Guerneville-based film ‘Stumptown’ to feature Broadway actress Brooke Tansley in lead role
It’s a long way from the palm trees of Fort Lauderdale to the redwoods of Northern California.
When professional photographer Vicky Scesa bought a house in Guerneville four years ago and moved across country with her husband and young daughter, she quickly discovered just how deep the chasm is between the two coasts.
The one-time New Yorker, whose brother is gay and considers herself progressive, was still shocked when she dropped her daughter off for her first day of preschool and saw a man in a dress dropping off his daughter as well. And just across the street, the abandoned Spooner’s trailer park was crawling with meth addicts.
“Initially, I was thinking, this was a show,” she recalled, while sitting in her sunny home perched on a ridgetop just about a mile from the trailer park, now a posh, glamping resort. “We thought, OK. This is what it’s like here. We’re just going to have to get used to it.”
Like an episode of Amazon’s “Transparent” (about a transgender father) crossed with an episode of AMC’s “Breaking Bad,” the eccentric river community ended up inspiring Scesa to write a script for her own short film, “Stumptown,” as the first narrative project for her video company, Pixel Grove Productions.
Filming started last November, with her friend and Broadway actress Brooke Tansley of Guerneville in the starring role and other locals filling out the small cast.
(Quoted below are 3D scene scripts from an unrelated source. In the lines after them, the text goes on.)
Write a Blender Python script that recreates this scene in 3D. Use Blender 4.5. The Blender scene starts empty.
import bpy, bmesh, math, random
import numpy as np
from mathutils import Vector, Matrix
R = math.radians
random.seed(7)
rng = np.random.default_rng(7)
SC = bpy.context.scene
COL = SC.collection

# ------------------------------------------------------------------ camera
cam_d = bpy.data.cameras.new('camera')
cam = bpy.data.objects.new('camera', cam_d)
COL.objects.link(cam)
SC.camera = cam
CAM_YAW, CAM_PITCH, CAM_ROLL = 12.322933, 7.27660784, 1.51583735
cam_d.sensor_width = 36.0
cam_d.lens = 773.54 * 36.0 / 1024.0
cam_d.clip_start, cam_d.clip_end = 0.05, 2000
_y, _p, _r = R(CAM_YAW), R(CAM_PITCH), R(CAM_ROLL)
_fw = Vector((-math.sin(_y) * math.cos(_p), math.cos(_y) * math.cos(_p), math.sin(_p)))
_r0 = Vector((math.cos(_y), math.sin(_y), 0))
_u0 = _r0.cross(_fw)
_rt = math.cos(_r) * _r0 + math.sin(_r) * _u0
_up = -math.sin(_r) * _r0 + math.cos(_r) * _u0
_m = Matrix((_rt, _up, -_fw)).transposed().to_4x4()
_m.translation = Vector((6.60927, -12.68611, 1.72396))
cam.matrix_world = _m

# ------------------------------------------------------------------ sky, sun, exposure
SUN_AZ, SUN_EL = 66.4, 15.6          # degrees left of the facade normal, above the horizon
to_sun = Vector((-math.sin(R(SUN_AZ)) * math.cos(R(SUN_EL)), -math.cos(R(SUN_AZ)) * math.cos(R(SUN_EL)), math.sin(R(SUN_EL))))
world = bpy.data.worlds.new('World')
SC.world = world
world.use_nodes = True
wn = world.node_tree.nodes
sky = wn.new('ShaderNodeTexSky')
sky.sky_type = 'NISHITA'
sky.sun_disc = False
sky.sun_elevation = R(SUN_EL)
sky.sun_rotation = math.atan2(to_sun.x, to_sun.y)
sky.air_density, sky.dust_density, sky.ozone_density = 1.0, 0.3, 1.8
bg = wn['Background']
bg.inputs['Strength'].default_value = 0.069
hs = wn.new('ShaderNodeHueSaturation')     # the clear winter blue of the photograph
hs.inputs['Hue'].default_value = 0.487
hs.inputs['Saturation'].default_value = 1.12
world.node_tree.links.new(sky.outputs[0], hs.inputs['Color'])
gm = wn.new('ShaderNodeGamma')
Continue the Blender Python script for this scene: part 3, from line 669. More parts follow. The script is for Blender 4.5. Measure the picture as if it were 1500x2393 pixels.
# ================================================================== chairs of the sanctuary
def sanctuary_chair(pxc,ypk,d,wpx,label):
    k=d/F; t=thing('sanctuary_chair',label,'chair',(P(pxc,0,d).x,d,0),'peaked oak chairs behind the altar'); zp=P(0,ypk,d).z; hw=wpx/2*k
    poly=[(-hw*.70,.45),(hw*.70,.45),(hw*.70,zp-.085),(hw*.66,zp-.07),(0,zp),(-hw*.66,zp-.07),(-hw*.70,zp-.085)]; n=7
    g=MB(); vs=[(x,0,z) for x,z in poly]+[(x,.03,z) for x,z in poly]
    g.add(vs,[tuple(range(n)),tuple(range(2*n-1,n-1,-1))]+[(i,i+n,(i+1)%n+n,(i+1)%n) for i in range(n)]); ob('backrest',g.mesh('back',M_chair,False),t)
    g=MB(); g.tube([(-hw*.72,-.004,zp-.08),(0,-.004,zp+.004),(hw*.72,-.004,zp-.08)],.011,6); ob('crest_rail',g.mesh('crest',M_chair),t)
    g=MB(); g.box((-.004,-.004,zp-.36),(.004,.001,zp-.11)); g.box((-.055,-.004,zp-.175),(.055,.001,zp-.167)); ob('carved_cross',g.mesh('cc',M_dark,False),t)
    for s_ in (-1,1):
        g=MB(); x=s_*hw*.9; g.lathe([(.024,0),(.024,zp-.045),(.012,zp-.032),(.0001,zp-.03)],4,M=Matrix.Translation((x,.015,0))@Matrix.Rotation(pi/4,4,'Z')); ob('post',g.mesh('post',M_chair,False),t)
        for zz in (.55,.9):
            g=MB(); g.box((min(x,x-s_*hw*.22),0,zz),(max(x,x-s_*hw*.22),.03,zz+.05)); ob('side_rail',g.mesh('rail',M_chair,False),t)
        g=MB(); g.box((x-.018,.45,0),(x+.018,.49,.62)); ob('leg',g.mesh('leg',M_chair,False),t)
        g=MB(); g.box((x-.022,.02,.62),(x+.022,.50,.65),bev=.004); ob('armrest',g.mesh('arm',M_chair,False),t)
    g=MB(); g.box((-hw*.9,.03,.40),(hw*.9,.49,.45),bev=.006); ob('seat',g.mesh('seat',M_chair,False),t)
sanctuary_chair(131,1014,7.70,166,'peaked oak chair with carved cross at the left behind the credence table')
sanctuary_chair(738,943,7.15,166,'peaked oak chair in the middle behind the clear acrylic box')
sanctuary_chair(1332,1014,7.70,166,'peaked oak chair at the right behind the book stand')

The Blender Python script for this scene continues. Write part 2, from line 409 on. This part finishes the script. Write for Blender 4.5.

The script follows the journey of five, diverse identities through a Sonoma-centric thicket of pot growing and immigration, family life and sexuality.
The town of Guerneville was first dubbed Stumptown in honor of the redwood stumps left in the wake of the logging boom that built San Francisco in the 1800s.
Name with meaning
Scesa found the name apt for her film, because like the stumps, her characters must also endure the challenges of an ever-changing social landscape.
“Living in the heart of this mystical town called Guerneville, it is easy to see that there is so much to be said about cultural differences,” she said. “There is a need for a better understanding of diversity.”
The dramedy “Stumptown” includes Maggie, a fortysomething woman in an abusive marriage, who finds sanctuary in her friendship with a young, twentysomething woman named Annie and romance with the son of Mexican immigrants, Ray, Jr.; as well as Annie’s father, Rick, who is a gay “Papa Bear,” pot grower and computer programmer. Like David Lynch’s quirky “Twin Peaks” TV series, it also stars a small town with lots of quirks and character.
“This is not so much a mystery as self-exploration,” Scesa explained. “When you live in the woods, it’s more about your state of being ... we call it river time. Things get done in the pace they will ... and that’s what the film is about.”
During the initial, two-week shoot in November, Scesa and her assistant, Dominique Columbo of Rohnert Park, filmed scenes on location at Goat Rock Beach, in a trailer in Duncans Mills, at Pat’s Bar in downtown Guerneville and at Gracianna Winery in Healdsburg.
Indie film mood
Her goal is to capture the mood of such indie movies as “Garden State” and “Little Miss Sunshine,” along with on-demand TV series like “Transparent” and the New York City dramedy, “Girls,” created by, and starring, Lena Dunham.
“Lena is about my age and having lived in New York, I can relate,” she said. “But the tone of my piece is different. You can’t compare it to New York ... in the show ‘Girls,’ there’s this nervous New York energy about it. They are always moving on to the next job, and the next guy.”
Instead, the visuals and soundtrack to “Stumptown” evoke the richness and diversity of the region, where the beauty of the forest stands in stark contrast to the darker currents of life on the edge.
“I want to show the visual beauty and calmness and fog and redwoods,” she said. “But you get shocked when the abusive husband is banging on the door, and you’ve got this anger and ugliness, and quite a bit of dark comedy, I like to think.”
Although Scesa had planned to complete the second half of the film in February - including a pivotal scene of Ray, Jr., and his father pruning the storied grape vines of Wine Country - Mother Nature had other plans, and she has taken a rain check.
But the dark storm clouds offered a silver lining, as the delay inspired Sceca to transform her existing footage into a trailer and a pilot for a TV script, with 12 episodes for on-demand streaming.
“We want to pitch the trailer and pilot, with the second half of the film as the second episode,” she said. “Netflix, Amazon Prime and Hulu are the ones with on-demand options. I think there’s more opportunity there to tell the many stories, instead of being limited to a short film.”